My point was about the attitude that they cannot possibly be persuaded. We are all very quick to attribute characteristics to every member of the opposition that are only deeply held by the most pernicious of them, with the others not really caring.

Embracing the attitude of “there exists irredeemables” can only lead to one final conclusion, and it’s not a pretty one.

At least for myself, writing off a significant segment of the population is more a way of absolving myself of my responsibility of talking with people whose attitudes are different from mine despite the help it might bring in getting better policy. It’s the intersection of my personal laziness with my brains desire to stereotype groups that I don’t interact with.

As an aside, oddly enough in studies, Republican supporters tend to be more accurate (although not terribly accurate) about how Democrat supporters would answer a survey than Democrats were capable of predicting what Republicans would answer.

Indeed. And certainly crafting a platform that has no appeal for racists is necessary and desirable. But I think you’d find much of Trump’s support simply doesn’t care about racism.
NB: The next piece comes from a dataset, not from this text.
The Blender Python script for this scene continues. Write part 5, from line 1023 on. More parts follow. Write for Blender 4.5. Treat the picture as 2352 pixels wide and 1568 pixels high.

The crossover between would-be Sanders voters and Trump voters was not zero.

And while not caring about racism is pretty large character flaw, I’d say it’s one that can be brought into the fold.

And since leaders have influence, I’d rather them following someone who encourages their better natures rather than a leader that is served by their basest fears.

My point is that we don’t need to appeal to them, because there are plenty of people who can vote, but don’t because they feel alienated.

If you have to do that by catering to racist views or not dismantling the racist system we live in, it’s a non-starter.

me too. If they won’t get on board with improving life in a variety of ways, that helps specific groups of people that aren’t JUST them, we can do it without them.